Sportlich spielte er zu diesem Zeitpunkt schon keine wichtige Rolle mehr, bei der WM in Brasilien stand er lediglich 53 Minuten auf dem Feld. Der Titel war trotzdem auch seiner - er begleitete die DFB-Elf von ganz unten nach ganz oben.

Podolski war nie ein gewöhnlicher Nationalspieler, er war immer irgendwie mehr als das. "Poldi hat sich auch neben dem Platz zu einer echte Marke entwickelt und ist sich dabei immer treu geblieben", sagte Nationalmannschaftsmanager Oliver Bierhoff zur Verabschiedung. DFB-Präsident Reinhard Grindel wählte ähnliche Worte: "Mit seiner Spielweise, seiner vorbildlichen Einstellung, seiner offenen Art und seinem sozialen Engagement ist er zum Liebling vieler Fans und zur Integrationsfigur geworden."

Integrationsfigur. Ein Wort, das bei der WM in Brasilien, in der Qualifikation zur EM 2008 und ganz besonders bei der folgenden Endrunde Podolskis Schaffen perfekt auf den Punkt bringt. "Die Nationalmannschaft war für mich immer Herzenssache, und das wird sie auch immer bleiben", schrieb Podolski. Man glaubt es ihm. Auch als Podolski sportlich gesehen immer unwichtiger wurde, murrte er nicht, sondern packte an, wo er konnte.

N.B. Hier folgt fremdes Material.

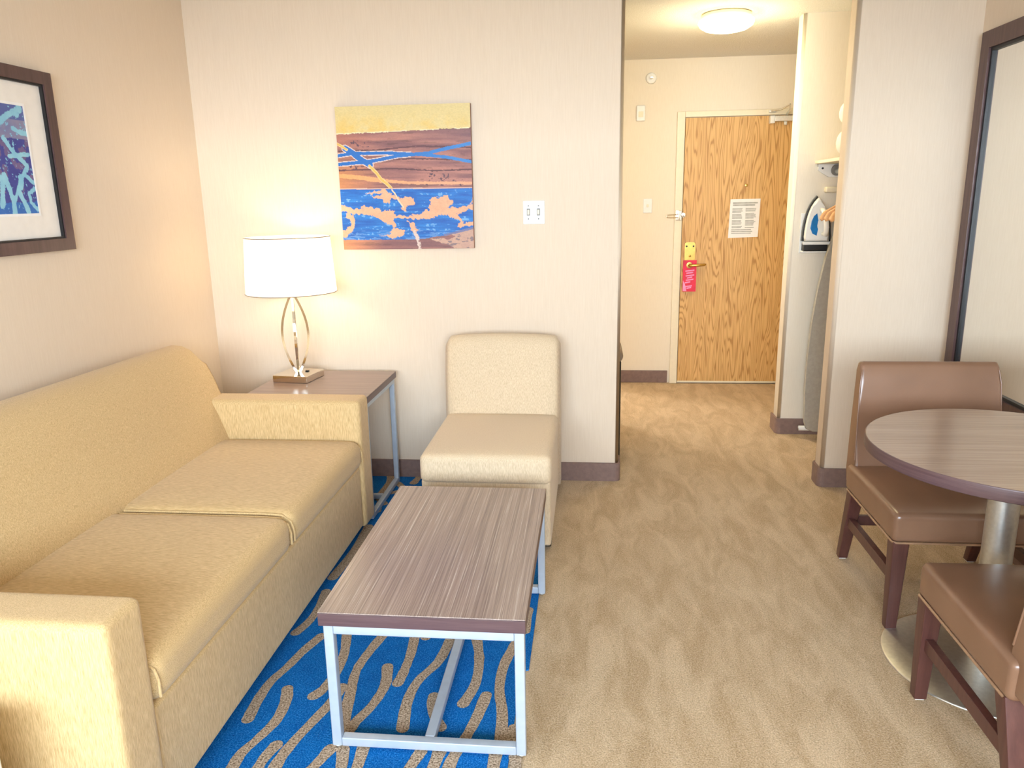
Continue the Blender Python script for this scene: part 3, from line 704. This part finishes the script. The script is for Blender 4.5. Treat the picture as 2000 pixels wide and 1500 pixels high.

Anders als zu Beginn von Podolskis DFB-Karriere sind talentierte, junge Spieler in Deutschland mittlerweile so häufig, wie die Hymne des 1. FC Köln zu Karneval gespielt wird. Ziemlich häufig. Podolski wusste das und akzeptierte es.

"Besonders hat mich beeindruckt, wie er sich zuletzt bei der EM in Frankreich um die jüngeren Spieler in der Mannschaft gekümmert hat", sagt Grindel. Zum Einsatz kam Podolski in Frankreich lediglich 18 Minuten, als der Achtelfinal-Sieg gegen die Slowakei schon sicher war. Wie bei der WM 2014 sorgte er im Hintergrund für gute Stimmung, schweißte mit Scherzen das Team zusammen.

Die Liebe zu Fußball und Familie

Zu diesem Zeitpunkt war Podolski zweifacher Vater, während der EM-Vorbereitung kam sein zweites Kind zur Welt. Ein Einschnitt in sein Leben, das bei der jetzigen Entscheidung wohl eine mitentscheidende Rolle gespielt hat. "Ich trete kürzer und widme mich mehr anderen Dingen. Am meisten natürlich meiner Familie", schrieb Podolski.

Vor einigen Jahren sagte er: "Die Liebe zum Fußball ist wie zu Familie und Frau. Die ist immer da." Podolskis Prioritäten haben sich zuletzt verschoben. Verdenken kann man es ihm nicht.

Podolski wählt genau wie sein Kumpel Schweinsteiger den Ausgang durch den Haupteingang und erspart Bundestrainer Löw somit Gewissenskonflikte, die im anstehenden zweijährigen Quali-Intermezzo womöglich gegen Podolski ausgefallen wären.

Viel mehr als Rekorde und Siege

In seiner Nationalmannschafts-Karriere trug sich Podolski nicht nur in so gut wie alle Bestenlisten ein und feierte den krönenden WM-Triumph. Seine Zeit im DFB-Team war viel mehr für ihn: "Ich habe auf der ganzen Welt Länder und Städte gesehen, habe auch neben dem Platz viel erlebt. Ich habe tolle Menschen kennen gelernt und viele Freunde gefunden. Es war einfach gigantisch."

Podolski wird in Erinnerung bleiben. Als Hoffnungsschimmer in einer düsteren DFB-Welt Anfang des Jahrhunderts genauso wie als einer der strahlenden Helden von Rio. So wie Podolski seit seinem Abschied aus Köln stets Fan seines Vereins blieb, bei großen Siegen immer mit Fahne von Stadt und Verein ausgestattet, so wird er künftig Fan der DFB-Elf sein.

Poldi mit Deutschland-Schal um den Hals und Schminke an den Wangen beim Grillen im WM-Sommer 2018 - man kann es sich bildlich vorstellen.